そして私が今、女優としてのお仕事の他に力を注いでいるものが、人と猫の共生を目指して18年に立ち上げた一般社団法人「ねこと今日」。最初は猫を飼っている人がちゃんと獣医師さんなどから専門知識を得てもらいたいという気持ちで始めたんです。保護猫の譲渡会をやっている団体さんともつながって、月に2回ペースでうちのサロンで譲渡会を開いています。ここからご縁あって新しいご家族の元へと譲られた猫は1000匹を超えました。
ペットを飼ったことがある人なら誰もが経験するお別れという問題も。
元気いっぱいに癒やしを与えてくれたペットが旅立つ時、飼い主は何をしても悔いは残るものです。この先、ペットの看取りやペットロスになる方の人数はもっと増えてくるでしょう。そこで、少しでも飼い主さんの心が軽くなるように自分にできることはないだろうかと思って、今はペットが万が一、心肺停止状態になった場合にできる蘇生のやり方などを、専門家に教えてもらう講義を開いています。
えっ、女優のお仕事で挑戦したい役どころですか?
やっぱり年相応、白髪も生かせればいいなと思いますね(笑)。「迫田八重子に孫ができた!」とか、金八先生時代から応援してくださる方に等身大のお芝居で自分自身を表現していけたらうれしいですね。

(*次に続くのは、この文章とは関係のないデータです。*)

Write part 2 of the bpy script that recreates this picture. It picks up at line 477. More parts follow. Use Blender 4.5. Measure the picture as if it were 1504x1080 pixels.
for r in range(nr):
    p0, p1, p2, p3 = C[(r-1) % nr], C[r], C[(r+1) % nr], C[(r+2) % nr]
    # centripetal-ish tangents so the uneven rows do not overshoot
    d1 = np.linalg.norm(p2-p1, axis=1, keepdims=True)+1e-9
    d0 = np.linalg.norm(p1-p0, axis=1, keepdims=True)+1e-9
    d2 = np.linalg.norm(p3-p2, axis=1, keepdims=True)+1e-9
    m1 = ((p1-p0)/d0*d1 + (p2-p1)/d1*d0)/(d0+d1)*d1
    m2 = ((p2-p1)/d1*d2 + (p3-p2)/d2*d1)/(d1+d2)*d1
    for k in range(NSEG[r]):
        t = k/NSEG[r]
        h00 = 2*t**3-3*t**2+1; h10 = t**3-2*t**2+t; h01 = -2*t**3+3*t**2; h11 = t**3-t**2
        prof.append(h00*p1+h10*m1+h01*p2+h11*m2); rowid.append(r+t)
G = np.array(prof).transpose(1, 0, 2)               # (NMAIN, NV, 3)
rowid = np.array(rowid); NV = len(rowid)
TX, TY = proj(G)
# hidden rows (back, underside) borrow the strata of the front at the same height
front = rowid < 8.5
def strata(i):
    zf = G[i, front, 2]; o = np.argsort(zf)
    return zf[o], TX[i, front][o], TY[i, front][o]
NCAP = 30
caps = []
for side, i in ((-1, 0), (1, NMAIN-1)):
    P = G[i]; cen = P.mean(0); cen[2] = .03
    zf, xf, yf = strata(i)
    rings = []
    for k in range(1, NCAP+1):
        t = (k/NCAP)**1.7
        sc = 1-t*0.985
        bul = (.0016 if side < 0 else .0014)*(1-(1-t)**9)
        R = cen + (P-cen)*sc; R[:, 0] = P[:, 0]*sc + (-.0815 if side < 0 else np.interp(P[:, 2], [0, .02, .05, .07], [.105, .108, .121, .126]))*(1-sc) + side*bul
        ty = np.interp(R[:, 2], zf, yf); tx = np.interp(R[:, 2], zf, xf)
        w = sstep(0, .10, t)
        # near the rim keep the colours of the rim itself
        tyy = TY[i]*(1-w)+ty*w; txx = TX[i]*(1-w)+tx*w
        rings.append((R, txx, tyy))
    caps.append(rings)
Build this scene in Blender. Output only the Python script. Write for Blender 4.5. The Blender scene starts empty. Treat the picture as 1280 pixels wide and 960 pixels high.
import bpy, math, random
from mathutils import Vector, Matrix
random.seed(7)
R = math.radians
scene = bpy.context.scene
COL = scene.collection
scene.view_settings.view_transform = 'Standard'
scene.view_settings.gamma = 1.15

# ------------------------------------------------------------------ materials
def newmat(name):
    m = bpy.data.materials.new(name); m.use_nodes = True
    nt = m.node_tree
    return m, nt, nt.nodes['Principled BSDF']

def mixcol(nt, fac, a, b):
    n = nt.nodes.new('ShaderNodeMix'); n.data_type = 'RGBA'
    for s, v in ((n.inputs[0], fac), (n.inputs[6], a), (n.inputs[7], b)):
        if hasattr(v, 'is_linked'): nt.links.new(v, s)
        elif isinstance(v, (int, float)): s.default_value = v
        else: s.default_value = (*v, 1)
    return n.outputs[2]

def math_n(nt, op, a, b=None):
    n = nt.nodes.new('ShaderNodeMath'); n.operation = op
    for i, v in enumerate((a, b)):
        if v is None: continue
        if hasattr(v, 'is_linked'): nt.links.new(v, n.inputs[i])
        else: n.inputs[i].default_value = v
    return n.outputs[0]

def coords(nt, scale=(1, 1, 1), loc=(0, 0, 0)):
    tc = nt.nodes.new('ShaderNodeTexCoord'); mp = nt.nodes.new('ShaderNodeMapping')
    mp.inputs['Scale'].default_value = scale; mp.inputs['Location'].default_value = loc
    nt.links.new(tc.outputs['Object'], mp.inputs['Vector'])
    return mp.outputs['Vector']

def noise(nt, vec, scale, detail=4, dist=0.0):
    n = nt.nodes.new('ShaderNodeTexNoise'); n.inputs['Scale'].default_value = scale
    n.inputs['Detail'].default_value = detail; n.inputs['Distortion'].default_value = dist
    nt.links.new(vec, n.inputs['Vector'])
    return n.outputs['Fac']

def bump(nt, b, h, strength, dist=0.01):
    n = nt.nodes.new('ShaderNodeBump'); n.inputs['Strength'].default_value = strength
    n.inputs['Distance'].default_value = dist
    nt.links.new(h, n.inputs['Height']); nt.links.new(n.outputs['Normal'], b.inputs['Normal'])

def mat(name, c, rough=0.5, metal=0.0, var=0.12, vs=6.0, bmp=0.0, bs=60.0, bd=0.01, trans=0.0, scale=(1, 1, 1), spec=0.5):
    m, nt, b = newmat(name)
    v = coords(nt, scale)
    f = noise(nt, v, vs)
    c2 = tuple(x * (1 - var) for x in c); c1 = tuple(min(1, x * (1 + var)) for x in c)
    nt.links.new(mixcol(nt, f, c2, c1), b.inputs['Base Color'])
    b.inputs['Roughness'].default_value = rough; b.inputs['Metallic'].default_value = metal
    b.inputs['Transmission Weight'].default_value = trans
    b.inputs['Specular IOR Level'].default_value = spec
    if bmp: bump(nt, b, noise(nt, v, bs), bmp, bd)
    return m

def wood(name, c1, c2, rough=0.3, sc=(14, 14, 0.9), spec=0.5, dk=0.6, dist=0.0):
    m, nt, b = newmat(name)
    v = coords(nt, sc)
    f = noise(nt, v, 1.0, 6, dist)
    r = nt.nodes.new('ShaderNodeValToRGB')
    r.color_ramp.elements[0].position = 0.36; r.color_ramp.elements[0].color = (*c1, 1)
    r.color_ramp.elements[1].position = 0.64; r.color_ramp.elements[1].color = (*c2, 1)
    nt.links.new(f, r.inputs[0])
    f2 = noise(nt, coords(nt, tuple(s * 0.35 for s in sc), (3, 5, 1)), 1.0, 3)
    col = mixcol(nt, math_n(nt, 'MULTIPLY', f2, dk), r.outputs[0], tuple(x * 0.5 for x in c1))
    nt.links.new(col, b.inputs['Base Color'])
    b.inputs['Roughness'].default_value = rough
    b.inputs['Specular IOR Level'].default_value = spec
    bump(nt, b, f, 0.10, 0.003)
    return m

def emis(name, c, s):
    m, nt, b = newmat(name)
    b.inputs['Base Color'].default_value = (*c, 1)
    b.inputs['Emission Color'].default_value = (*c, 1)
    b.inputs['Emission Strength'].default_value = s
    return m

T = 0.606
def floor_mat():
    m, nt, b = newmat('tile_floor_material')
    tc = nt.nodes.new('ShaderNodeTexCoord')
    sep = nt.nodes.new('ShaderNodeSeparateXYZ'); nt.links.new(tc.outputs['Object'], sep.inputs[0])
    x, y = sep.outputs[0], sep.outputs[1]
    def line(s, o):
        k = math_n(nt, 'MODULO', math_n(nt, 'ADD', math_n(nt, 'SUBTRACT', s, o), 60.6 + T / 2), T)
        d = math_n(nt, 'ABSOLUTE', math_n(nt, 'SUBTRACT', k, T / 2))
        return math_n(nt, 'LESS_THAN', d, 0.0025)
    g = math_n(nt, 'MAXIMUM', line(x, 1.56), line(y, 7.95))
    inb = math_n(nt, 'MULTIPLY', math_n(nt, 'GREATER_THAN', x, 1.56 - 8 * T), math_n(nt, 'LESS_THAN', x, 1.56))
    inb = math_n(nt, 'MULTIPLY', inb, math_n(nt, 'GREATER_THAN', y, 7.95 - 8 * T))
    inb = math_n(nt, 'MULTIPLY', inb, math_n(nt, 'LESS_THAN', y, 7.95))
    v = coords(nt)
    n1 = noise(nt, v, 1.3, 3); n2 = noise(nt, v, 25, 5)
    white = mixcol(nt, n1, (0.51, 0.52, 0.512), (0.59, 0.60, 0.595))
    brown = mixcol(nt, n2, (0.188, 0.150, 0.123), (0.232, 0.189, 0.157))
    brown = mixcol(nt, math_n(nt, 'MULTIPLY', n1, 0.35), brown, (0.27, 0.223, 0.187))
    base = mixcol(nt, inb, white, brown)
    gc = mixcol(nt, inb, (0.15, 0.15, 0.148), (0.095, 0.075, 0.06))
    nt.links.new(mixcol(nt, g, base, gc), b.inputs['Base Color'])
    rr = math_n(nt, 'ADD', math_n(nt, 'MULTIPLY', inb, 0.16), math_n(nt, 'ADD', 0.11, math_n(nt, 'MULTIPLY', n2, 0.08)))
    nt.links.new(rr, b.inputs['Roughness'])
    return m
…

川上麻衣子(かわかみ・まいこ)1966年、スウェーデン生まれ。80年デビュー。同年ドラマ「3年B組金八先生」(第2シリーズ)の出演で脚光を浴びる。10代で衝撃のヌード写真集を発売、その後「うれしはずかし物語」(88年)、「一枚のハガキ」(11年)など多数映画に出演。現在は東京・千駄木で北欧セレクトショップ「SWEDEN GRACE」を経営。